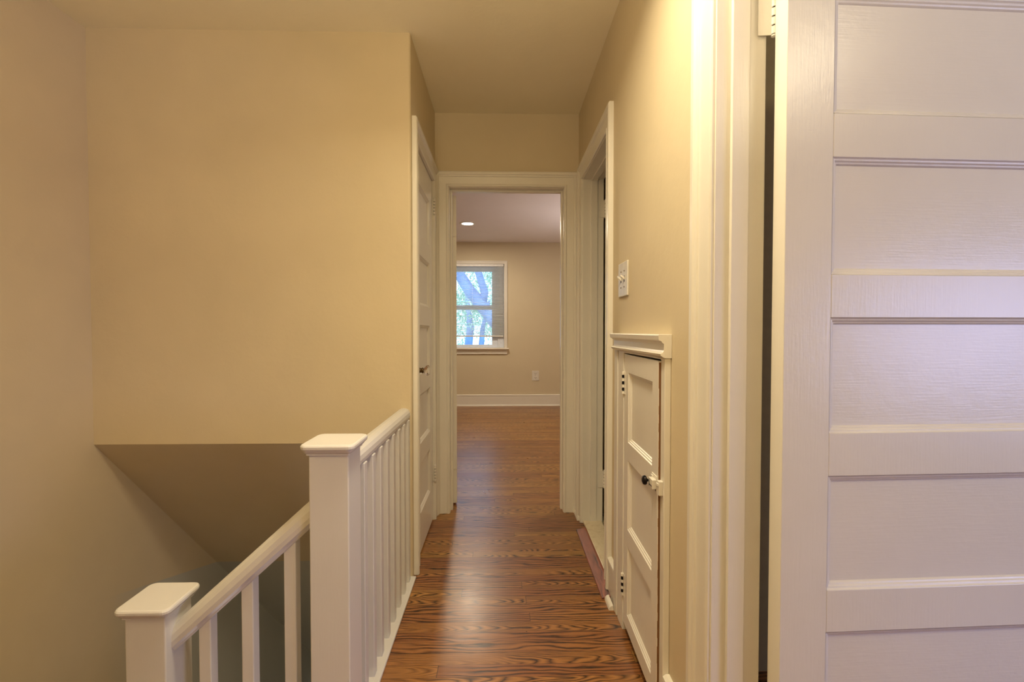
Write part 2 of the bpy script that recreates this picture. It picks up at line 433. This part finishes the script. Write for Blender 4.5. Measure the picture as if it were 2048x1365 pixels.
def hinge(parent, loc, plates, h=.089, r=.0065, mat=TRIM, n=5, name='hinge', dark=True):
    """painted butt hinge; plates: list of (dx,dy) outward leaf vectors in parent space"""
    mb = MB(); x, y, z = loc
    k = h/n
    for i in range(n):
        mb.cur = 0
        mb.lathe([(r*.2, i*k+.0010), (r, i*k+.0018), (r, (i+1)*k-.0018), (r*.2, (i+1)*k-.0010)], (x, y, z), (0, 0, 1), 14)
    mb.cur = 1; mb.lathe([(r*.72, .001), (r*.72, h-.001)], (x, y, z), (0, 0, 1), 12)
    mb.cur = 0; mb.lathe([(r*.2, 0), (r*.9, .0), (r*.9, .004), (r*.4, .007)], (x, y, z+h), (0, 0, 1), 12)
    mb.lathe([(r*.2, 0), (r*.9, .0), (r*.9, .003), (r*.4, .006)], (x, y, z), (0, 0, -1), 12)
    for dx, dy in plates:
        L = math.hypot(dx, dy); ux, uy = dx/L, dy/L; nx, ny = -uy*.0012, ux*.0012
        mb.prism([(x-nx, y-ny), (x+dx-nx, y+dy-ny), (x+dx+nx, y+dy+ny), (x+nx, y+ny)], z, z+h)
    return mb.build(name, [mat, DARK], parent)
HP = [1.852, 1.512, 1.172, .831, .490]
d1 = thing('door_1', (.598, .962, .01), 'large cream five-panel door standing open at right, face toward viewer', 'door', rz=math.radians(2.0), kind='structure')
panel_door(d1, .76, 2.02, .042, .104, [z-.01 for z in HP], .248)
for z in (1.795-.01, .20): hinge(d1, (.004, .052, z), [(-.034, .004), (.002, -.040)], h=.098, r=.0068)
d2 = thing('door_2', (XL-.003, 2.758, .012), 'closed cream five-panel closet door with glass knob, left of hall', 'door', rz=-PI/2, kind='structure')
# local +x -> -Y (world), local -y (front) -> ... front must face +X
def rot_front(d): pass
d2.rotation_euler = (0, 0, -PI/2)
# with rz=-90deg local x -> (0,-1), local y -> (1,0): front would face -X, so thickness is mirrored below
def mirror_y(root, t):
    for o in root.children:
        if o.type == 'MESH':
            for v in o.data.vertices: v.co.y = -v.co.y
            bm = bmesh.new(); bm.from_mesh(o.data); bmesh.ops.recalc_face_normals(bm, faces=bm.faces); bm.to_mesh(o.data); bm.free()
panel_door(d2, .521, 2.018, .035, .10, [1.87, 1.515, 1.16, .805, .45], .25)
mirror_y(d2, .035)
for z in (1.825, .225): hinge(d2, (-.008, .012, z), [(.002, -.012), (-.03, -.0060)], h=.093, r=.0078, n=5)
# glass knob
kz = .935; kx = .521-.052
mb = MB().lathe([(.001, 0), (.024, 0), (.024, .002), (.018, .005), (.012, .007), (.011, .016), (.014, .020), (.014, .024), (.009, .026), (.001, .027)], (kx, 0, kz), (0, 1, 0), 24)
kn = mb.build('knob_shank', BRASS, d2, smooth=True)
mb = MB()
prof = [(.001, .026), (.010, .026), (.013, .030), (.0245, .040), (.0265, .047), (.022, .055), (.012, .058), (.001, .059)]
mb.lathe(prof, (kx, 0, kz), (0, 1, 0), 12).build('glass_knob', CRYSTAL, d2)
mb = MB().lathe([(.001, 0), (.007, 0), (.007, .0015), (.001, .002)], (kx, 0, kz-.07), (0, 1, 0), 14).build('keyhole', BRASS, d2)

d3 = thing('door_3', (-.292, 3.004, .014), 'cream bedroom door opened back, only its hinge edge in view', 'door', rz=math.radians(99), kind='structure')
panel_door(d3, .70, 2.005, .028, .10, [z-.01 for z in HP], .248)
for z in (1.74, .225): hinge(d3, (-.006, .031, z), [(0.0, -.029), (-.02, .002)], h=.089, r=.006)
d4 = thing('door_4', (.612, 2.652, .014), 'cream door standing open inside the dark doorway, only its edge in view', 'door', rz=math.radians(4), kind='structure')
panel_door(d4, .62, 2.0, .036, .10, [z-.01 for z in HP], .248)
for z in (1.795, .20): hinge(d4, (0.000, .046, z), [(-.036, .001), (.002, -.034)], h=.098, r=.0062)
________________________
[Requirements]
All of the data above should be transcribed verbatim, with pictures omitted.

[The completed task]
Write part 2 of the bpy script that recreates this picture. It picks up at line 433. This part finishes the script. Write for Blender 4.5. Measure the picture as if it were 2048x1365 pixels.
def hinge(parent, loc, plates, h=.089, r=.0065, mat=TRIM, n=5, name='hinge', dark=True):
    """painted butt hinge; plates: list of (dx,dy) outward leaf vectors in parent space"""
    mb = MB(); x, y, z = loc
    k = h/n
    for i in range(n):
        mb.cur = 0
        mb.lathe([(r*.2, i*k+.0010), (r, i*k+.0018), (r, (i+1)*k-.0018), (r*.2, (i+1)*k-.0010)], (x, y, z), (0, 0, 1), 14)
    mb.cur = 1; mb.lathe([(r*.72, .001), (r*.72, h-.001)], (x, y, z), (0, 0, 1), 12)
    mb.cur = 0; mb.lathe([(r*.2, 0), (r*.9, .0), (r*.9, .004), (r*.4, .007)], (x, y, z+h), (0, 0, 1), 12)
    mb.lathe([(r*.2, 0), (r*.9, .0), (r*.9, .003), (r*.4, .006)], (x, y, z), (0, 0, -1), 12)
    for dx, dy in plates:
        L = math.hypot(dx, dy); ux, uy = dx/L, dy/L; nx, ny = -uy*.0012, ux*.0012
        mb.prism([(x-nx, y-ny), (x+dx-nx, y+dy-ny), (x+dx+nx, y+dy+ny), (x+nx, y+ny)], z, z+h)
    return mb.build(name, [mat, DARK], parent)
HP = [1.852, 1.512, 1.172, .831, .490]
d1 = thing('door_1', (.598, .962, .01), 'large cream five-panel door standing open at right, face toward viewer', 'door', rz=math.radians(2.0), kind='structure')
panel_door(d1, .76, 2.02, .042, .104, [z-.01 for z in HP], .248)
for z in (1.795-.01, .20): hinge(d1, (.004, .052, z), [(-.034, .004), (.002, -.040)], h=.098, r=.0068)
d2 = thing('door_2', (XL-.003, 2.758, .012), 'closed cream five-panel closet door with glass knob, left of hall', 'door', rz=-PI/2, kind='structure')
# local +x -> -Y (world), local -y (front) -> ... front must face +X
def rot_front(d): pass
d2.rotation_euler = (0, 0, -PI/2)
# with rz=-90deg local x -> (0,-1), local y -> (1,0): front would face -X, so thickness is mirrored below
def mirror_y(root, t):
    for o in root.children:
        if o.type == 'MESH':
            for v in o.data.vertices: v.co.y = -v.co.y
            bm = bmesh.new(); bm.from_mesh(o.data); bmesh.ops.recalc_face_normals(bm, faces=bm.faces); bm.to_mesh(o.data); bm.free()
panel_door(d2, .521, 2.018, .035, .10, [1.87, 1.515, 1.16, .805, .45], .25)
mirror_y(d2, .035)
for z in (1.825, .225): hinge(d2, (-.008, .012, z), [(.002, -.012), (-.03, -.0060)], h=.093, r=.0078, n=5)
# glass knob
kz = .935; kx = .521-.052
mb = MB().lathe([(.001, 0), (.024, 0), (.024, .002), (.018, .005), (.012, .007), (.011, .016), (.014, .020), (.014, .024), (.009, .026), (.001, .027)], (kx, 0, kz), (0, 1, 0), 24)
kn = mb.build('knob_shank', BRASS, d2, smooth=True)
mb = MB()
prof = [(.001, .026), (.010, .026), (.013, .030), (.0245, .040), (.0265, .047), (.022, .055), (.012, .058), (.001, .059)]
mb.lathe(prof, (kx, 0, kz), (0, 1, 0), 12).build('glass_knob', CRYSTAL, d2)
mb = MB().lathe([(.001, 0), (.007, 0), (.007, .0015), (.001, .002)], (kx, 0, kz-.07), (0, 1, 0), 14).build('keyhole', BRASS, d2)

d3 = thing('door_3', (-.292, 3.004, .014), 'cream bedroom door opened back, only its hinge edge in view', 'door', rz=math.radians(99), kind='structure')
panel_door(d3, .70, 2.005, .028, .10, [z-.01 for z in HP], .248)
for z in (1.74, .225): hinge(d3, (-.006, .031, z), [(0.0, -.029), (-.02, .002)], h=.089, r=.006)
d4 = thing('door_4', (.612, 2.652, .014), 'cream door standing open inside the dark doorway, only its edge in view', 'door', rz=math.radians(4), kind='structure')
panel_door(d4, .62, 2.0, .036, .10, [z-.01 for z in HP], .248)
for z in (1.795, .20): hinge(d4, (0.000, .046, z), [(-.036, .001), (.002, -.034)], h=.098, r=.0062)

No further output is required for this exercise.